Imprevedibile e bizzarro, un quintetto di ottoni. Altri strumenti richiedono un’atmosfera solenne e rituale; qui si viaggia in libertà. Agli ottoni si è guardato a lungo con sufficienza. Venivano considerati adatti a ritrovi festosi all’aria aperta, a parate e pubbliche riunioni. E a poco altro. La contropartita, però, è stata di poter sperimentare con leggerezza, senza troppi vincoli nei confronti della tradizione.
Nel Rinascimento la musica per fiati raramente aveva un linguaggio idiomatico. Era soggetta alle contingenze, ai capricci del caso, alle disponibilità del momento. Visto che le partiture indicavano il numero ma non il tipo di strumenti da usare, adattamenti e trascrizioni erano all’ordine del giorno. Del resto il termine cinquecentesco di canzona, molto frequente in ambito strumentale, rimanda al genere della chanson vocale francese. I lavori strumentali del veneziano Giovanni Gabrieli, però, appartengono alla fase in cui la canzona si è ormai liberata da questa sudditanza. Sono per lo più composizioni originali, destinate alle sfarzose cerimonie della Basilica di San Marco. La canzona detta La spiritata, del 1608, presenta la consueta articolazione in brevi sezioni, ciascuna con un tema diverso, trattato per lo più contrappuntisticamente. Proprio la presenza di un elaborato gioco imitativo avvicina le canzoni di Gabrieli alla forma contrappuntistica del ricercare, da cui si distinguono per un carattere più brillante.

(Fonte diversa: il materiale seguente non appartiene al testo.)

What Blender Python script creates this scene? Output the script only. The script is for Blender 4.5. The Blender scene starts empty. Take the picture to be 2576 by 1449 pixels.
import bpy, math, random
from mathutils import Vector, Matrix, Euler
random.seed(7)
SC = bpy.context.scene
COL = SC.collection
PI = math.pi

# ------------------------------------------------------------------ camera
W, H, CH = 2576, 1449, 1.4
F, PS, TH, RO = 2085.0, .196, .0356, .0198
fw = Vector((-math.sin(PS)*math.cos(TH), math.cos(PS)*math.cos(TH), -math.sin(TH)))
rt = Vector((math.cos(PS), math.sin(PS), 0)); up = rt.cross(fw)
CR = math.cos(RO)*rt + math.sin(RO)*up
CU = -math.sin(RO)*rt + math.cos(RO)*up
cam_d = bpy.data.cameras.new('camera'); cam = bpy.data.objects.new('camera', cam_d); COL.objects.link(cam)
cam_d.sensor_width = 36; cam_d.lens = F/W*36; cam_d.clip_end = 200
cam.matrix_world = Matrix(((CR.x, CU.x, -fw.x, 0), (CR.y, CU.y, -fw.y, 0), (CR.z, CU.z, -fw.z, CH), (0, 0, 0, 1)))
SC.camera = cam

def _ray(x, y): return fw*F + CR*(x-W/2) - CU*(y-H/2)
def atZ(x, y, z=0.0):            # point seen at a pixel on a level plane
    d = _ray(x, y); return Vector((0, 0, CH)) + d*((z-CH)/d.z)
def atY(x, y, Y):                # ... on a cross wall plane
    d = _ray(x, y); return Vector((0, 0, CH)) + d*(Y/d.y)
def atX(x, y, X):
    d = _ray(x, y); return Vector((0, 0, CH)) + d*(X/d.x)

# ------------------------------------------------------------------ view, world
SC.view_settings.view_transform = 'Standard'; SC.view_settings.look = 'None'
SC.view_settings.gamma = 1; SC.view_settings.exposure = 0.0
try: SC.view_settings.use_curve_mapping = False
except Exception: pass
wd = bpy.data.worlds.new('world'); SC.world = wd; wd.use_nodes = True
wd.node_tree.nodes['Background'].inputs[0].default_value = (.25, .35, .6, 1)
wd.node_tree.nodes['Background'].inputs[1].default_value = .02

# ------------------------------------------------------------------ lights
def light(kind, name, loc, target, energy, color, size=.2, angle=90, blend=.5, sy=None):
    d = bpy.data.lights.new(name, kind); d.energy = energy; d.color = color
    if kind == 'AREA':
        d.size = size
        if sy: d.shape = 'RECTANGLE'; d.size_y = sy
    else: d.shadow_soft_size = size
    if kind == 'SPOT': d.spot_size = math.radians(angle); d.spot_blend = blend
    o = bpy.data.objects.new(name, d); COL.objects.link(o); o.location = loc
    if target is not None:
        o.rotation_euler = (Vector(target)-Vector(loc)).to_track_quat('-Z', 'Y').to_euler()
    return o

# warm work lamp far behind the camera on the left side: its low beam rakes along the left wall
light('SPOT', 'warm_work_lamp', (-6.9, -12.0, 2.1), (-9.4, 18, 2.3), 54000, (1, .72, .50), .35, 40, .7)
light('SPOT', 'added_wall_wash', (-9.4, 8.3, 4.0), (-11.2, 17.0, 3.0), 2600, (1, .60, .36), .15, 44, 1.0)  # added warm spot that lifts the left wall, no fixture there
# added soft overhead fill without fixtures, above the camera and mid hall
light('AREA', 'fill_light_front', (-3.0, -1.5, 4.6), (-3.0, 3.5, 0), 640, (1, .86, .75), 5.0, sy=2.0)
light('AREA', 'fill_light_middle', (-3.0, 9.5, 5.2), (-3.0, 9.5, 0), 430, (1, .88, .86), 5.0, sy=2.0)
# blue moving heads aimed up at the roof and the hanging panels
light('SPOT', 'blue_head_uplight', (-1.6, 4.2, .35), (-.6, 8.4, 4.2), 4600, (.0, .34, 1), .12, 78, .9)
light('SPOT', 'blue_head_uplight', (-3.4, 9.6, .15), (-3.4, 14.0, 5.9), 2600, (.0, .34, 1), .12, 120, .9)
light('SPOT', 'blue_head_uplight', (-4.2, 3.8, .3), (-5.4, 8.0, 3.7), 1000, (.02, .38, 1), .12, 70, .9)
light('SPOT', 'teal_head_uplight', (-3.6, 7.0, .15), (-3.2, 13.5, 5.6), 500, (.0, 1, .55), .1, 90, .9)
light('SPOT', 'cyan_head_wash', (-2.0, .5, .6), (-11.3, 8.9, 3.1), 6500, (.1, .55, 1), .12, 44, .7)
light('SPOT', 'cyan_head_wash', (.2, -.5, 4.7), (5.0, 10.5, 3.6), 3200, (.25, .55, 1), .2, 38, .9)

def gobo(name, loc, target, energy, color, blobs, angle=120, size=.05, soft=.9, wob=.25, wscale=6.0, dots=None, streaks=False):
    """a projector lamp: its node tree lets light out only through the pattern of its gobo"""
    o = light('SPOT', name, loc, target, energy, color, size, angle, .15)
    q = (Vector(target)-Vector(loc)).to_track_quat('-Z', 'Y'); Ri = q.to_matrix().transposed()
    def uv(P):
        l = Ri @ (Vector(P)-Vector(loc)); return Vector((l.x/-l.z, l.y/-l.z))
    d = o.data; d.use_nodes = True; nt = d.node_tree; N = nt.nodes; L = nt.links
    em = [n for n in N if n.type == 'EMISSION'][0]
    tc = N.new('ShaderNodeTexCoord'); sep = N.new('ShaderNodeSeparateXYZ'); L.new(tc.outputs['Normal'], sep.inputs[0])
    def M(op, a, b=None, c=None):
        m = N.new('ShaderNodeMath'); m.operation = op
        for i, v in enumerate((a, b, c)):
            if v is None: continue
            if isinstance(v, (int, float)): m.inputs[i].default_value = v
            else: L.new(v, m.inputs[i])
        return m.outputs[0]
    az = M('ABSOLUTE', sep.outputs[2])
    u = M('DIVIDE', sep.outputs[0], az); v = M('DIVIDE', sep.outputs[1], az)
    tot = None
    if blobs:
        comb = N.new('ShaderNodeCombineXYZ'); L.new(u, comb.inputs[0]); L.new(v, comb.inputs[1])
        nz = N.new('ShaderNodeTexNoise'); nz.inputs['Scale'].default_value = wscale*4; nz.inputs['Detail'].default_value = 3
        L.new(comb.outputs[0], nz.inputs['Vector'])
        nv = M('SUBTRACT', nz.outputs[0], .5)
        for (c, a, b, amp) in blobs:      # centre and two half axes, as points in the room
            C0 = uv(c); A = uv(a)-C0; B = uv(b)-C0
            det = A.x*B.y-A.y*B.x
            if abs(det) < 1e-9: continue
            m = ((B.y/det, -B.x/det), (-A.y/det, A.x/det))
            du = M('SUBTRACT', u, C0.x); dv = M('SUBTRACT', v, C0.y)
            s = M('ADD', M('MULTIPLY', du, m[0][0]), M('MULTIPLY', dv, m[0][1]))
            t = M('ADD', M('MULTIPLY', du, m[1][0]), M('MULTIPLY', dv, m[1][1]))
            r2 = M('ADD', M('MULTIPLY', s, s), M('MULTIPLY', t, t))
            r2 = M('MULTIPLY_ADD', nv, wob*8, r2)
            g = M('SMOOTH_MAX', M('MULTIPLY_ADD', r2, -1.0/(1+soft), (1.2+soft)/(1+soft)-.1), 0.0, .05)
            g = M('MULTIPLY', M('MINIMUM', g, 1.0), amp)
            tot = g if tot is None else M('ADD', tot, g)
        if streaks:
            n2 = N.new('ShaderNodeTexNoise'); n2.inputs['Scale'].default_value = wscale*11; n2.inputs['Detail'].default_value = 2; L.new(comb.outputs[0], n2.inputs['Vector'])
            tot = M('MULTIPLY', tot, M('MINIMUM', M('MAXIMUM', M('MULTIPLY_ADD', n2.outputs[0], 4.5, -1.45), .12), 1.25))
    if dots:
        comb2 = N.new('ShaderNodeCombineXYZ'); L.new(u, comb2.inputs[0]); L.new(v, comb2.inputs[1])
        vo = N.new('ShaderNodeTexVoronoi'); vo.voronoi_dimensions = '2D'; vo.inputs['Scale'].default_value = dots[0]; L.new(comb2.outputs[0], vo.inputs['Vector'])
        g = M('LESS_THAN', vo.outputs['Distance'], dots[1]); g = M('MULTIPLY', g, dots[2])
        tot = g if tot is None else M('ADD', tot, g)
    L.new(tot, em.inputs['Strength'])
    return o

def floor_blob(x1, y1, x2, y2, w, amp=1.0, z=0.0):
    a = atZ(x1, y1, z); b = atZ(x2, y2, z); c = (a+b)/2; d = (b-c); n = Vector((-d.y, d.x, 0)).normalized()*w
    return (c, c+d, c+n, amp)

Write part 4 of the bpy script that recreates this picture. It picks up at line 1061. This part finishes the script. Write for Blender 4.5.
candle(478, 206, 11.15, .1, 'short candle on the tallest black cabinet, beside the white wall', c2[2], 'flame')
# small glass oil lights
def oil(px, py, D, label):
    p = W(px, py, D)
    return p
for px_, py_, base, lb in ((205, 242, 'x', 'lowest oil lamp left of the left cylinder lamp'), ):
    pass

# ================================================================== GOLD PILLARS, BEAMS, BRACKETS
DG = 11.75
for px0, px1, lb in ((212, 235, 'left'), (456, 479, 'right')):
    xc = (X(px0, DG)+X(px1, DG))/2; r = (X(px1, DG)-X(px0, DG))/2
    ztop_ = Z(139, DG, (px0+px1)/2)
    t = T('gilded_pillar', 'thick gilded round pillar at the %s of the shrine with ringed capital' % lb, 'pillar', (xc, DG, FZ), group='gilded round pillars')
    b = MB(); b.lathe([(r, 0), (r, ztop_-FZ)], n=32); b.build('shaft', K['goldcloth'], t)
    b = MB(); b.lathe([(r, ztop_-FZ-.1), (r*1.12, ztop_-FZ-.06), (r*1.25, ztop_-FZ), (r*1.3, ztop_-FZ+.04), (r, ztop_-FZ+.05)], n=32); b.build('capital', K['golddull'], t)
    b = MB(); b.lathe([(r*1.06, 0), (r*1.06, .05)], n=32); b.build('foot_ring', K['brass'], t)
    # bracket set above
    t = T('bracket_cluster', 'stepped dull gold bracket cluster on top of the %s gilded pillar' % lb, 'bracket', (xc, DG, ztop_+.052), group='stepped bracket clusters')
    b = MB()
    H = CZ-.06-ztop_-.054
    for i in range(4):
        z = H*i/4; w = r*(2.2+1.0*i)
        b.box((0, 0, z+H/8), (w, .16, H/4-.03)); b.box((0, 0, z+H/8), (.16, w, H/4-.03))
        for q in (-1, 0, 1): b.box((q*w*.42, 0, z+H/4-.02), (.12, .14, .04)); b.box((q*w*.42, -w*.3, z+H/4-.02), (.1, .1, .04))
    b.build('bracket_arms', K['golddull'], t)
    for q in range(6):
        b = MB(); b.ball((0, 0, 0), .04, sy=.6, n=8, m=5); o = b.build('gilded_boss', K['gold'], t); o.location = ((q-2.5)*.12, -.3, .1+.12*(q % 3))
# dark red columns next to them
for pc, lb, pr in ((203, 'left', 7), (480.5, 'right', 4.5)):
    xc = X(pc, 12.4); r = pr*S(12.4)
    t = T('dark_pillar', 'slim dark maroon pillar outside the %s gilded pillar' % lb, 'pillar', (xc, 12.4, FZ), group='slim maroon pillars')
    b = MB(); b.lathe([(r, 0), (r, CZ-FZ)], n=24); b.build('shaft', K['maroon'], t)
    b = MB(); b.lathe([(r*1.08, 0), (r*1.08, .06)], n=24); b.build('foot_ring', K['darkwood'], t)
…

Il ritmo puntato, che è una delle caratteristiche della canzona, è presente anche nella Battaglia di Samuel Scheidt, percorsa da continui richiami di fanfare: qui abbiamo una scrittura idiomatica, particolarmente adatta a degli ottoni, per quanto pagine di questo genere fossero eseguite anche da ensemble di archi.
Altro è il caso delle sonate per clavicembalo di Scarlatti, che nella trascrizione per ottoni vengono di fatto ricreate. Molto moderna è l’instabilità armonica della Sonata in mi minore K 394, dove spicca una cadenza “chitarristica” posta a cerniera tra la prima e la seconda sezione. L’Arte della fuga di Johann Sebastian Bach offre, di contro, un esempio di scrittura scarsamente idiomatica, che rende praticabili esecuzioni su strumenti anche molto diversi dal clavicembalo, al quale è destinata. Il Contrappunto n. 9 è una doppia fuga (ma nella raccolta ci sono anche triple fughe e perfino una fuga quadrupla!), dove si apprezza la straordinaria maestria contrappuntistica di Bach.
Di Händel, nato curiosamente nello stesso anno di Bach e di Scarlatti, il 1685, è in programma una trascrizione della celebre melodia variata per clavicembalo Il fabbro armonioso. Sono trascrizioni anche le pagine di Grieg, Mendelssohn, Elgar e Albeniz, il quale con España (1897) rivive il folklore spagnolo come in un sogno, senza citare direttamente materiali popolari.
Originale per ottoni, invece, è il Quintetto n. 3 del russo Victor Ewald, uno dei più interessanti compositori per questo organico a cavallo tra Otto e Novecento. Le opere di Ewald, che resta fedele alla tradizione austro-tedesca senza porsi troppi problemi di linguaggio, sono fresche e piacevoli: lo rivela anche questo agile Quintetto, pregevole soprattutto per la qualità dell’invenzione melodica.